On Board the USS Ameriprise
Looking back at Star Trek, more than four decades after Roddenberry's vision entered our homes, what's remarkable is how much it captured a still extant American optimism and an American cultural smugness. The optimism today has been muted, but the smugness -- not so much. After all, official American "expeditionary forces" continue to travel the "final frontiers" of our own planet, if not the galaxy, armed to the teeth with our own versions of phasers and photon torpedoes. At the same time, most of us continue to see ourselves as a peace-loving, Federation-like crew, a force for progress, for international cooperation, and above all for good.

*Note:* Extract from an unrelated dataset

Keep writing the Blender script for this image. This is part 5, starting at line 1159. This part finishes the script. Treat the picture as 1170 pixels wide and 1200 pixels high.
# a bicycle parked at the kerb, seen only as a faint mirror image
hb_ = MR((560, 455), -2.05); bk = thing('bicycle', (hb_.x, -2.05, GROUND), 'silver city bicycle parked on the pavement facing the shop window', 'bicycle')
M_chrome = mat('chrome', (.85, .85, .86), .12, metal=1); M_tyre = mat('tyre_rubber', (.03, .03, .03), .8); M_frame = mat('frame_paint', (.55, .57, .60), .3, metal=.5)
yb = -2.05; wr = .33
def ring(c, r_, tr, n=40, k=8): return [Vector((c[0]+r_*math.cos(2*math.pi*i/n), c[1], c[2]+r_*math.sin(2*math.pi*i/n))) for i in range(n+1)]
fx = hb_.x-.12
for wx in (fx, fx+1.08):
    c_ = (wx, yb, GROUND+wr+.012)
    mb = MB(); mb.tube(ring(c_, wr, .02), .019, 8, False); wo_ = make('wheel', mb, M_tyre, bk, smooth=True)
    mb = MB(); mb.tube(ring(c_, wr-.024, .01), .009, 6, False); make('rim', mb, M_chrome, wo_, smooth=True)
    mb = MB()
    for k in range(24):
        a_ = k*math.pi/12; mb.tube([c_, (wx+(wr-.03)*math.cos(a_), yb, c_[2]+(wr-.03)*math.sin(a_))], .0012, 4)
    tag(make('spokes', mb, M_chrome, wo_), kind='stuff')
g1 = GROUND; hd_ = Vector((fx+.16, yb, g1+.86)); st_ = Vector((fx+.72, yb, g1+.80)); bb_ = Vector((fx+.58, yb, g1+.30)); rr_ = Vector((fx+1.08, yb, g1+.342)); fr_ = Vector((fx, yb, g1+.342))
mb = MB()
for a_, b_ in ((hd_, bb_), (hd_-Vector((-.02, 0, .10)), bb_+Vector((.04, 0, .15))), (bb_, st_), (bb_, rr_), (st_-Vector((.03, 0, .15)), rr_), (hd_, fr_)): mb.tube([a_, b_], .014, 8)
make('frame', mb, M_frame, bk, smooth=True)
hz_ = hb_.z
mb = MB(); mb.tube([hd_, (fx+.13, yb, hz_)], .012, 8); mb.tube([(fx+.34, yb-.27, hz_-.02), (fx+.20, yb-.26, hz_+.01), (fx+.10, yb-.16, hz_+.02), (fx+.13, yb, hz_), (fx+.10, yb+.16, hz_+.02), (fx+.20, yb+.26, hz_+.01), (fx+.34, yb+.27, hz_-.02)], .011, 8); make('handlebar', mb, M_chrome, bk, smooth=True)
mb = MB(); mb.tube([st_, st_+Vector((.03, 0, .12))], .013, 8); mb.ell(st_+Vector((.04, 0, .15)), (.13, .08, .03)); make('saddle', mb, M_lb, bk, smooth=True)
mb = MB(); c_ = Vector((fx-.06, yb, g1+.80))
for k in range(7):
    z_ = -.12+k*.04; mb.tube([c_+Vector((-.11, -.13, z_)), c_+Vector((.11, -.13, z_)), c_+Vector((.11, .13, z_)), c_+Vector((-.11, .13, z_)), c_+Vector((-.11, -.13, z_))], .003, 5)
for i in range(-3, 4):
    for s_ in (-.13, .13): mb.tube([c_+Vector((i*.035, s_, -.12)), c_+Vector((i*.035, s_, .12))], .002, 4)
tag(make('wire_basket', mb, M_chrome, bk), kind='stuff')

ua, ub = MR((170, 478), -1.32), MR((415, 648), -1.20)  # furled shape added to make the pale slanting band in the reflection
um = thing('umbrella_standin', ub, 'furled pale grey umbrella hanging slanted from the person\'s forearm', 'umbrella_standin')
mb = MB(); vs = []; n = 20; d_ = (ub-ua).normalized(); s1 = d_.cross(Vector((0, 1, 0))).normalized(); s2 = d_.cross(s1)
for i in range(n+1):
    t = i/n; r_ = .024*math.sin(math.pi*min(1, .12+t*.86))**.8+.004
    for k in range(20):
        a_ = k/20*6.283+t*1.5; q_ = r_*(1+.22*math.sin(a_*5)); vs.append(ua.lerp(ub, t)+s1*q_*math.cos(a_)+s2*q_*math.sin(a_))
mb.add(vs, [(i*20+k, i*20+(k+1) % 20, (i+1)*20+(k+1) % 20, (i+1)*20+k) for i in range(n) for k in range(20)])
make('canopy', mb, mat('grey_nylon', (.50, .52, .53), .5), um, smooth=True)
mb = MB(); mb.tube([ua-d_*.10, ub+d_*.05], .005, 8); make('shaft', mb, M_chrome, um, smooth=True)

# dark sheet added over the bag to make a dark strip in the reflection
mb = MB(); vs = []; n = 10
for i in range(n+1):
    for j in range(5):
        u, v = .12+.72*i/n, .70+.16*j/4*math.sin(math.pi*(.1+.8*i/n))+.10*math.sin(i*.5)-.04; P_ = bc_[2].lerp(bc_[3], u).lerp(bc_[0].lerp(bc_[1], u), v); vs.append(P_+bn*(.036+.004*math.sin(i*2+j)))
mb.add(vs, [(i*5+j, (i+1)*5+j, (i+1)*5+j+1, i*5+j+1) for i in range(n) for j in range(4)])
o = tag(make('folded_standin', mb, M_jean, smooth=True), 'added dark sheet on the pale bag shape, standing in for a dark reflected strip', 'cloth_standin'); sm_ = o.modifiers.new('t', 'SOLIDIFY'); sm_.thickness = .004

Yes, our acts may -- these days, more than occasionally -- misfire (or quagmire), but our intentions are benevolent, motivated primarily by a desire to serve a higher purpose, even as we seek to enlarge our peaceful federation of allied nations. Unfortunately, like the Star Trek crew, Americans are meddlers. We want to help others even when they don't want our help, even when our "help" is counterproductive to the normal development of other cultures and countries.
Worse yet: Despite our aspirations, the American spaceship of state -- let's call it the USS Ameriprise -- not only resembles the USS Enterprise of the (mostly well-meaning but distinctly meddlesome) Federation, but also, on too many occasions, the Enterprise from a barbarous parallel universe pictured in "Mirror, Mirror," an episode from the show's second season.
In it, thanks to a "transporter" accident, four members of the Star Trek crew, including Captain Kirk, switch places with their evil twins and find themselves aboard the Imperial Star Ship (ISS) Enterprise. Among the ISS crew, might makes right. Alien cultures that refuse to provide scarce energy sources (the dilithium crystals that power the starship, not mundane oil as on this planet) are massacred and their resources stolen. Perceived mistakes by crewmembers are punished with "agonizers," Taser-like miniature zappers applied to the chest just above the heart. Disloyal crewmembers are tortured to extract confessions, or simply slowly tortured to death, by being placed in "the agony booth." The booth is the ultimate "stress position," without all the inconvenience of shackles or the messiness of waterboarding. Officers advance in rank by assassination, with Kirk possessing the choicest precision weapon: a device in his quarters capable of killing any person on board with just the touch of a button.
Let's recap: Alien cultures shocked, awed, and bludgeoned into submission in order to gain control over scarce energy resources; torture used liberally to extract information; precision weapons capable of decapitating the enemy and controlled from a distance via the push of a button.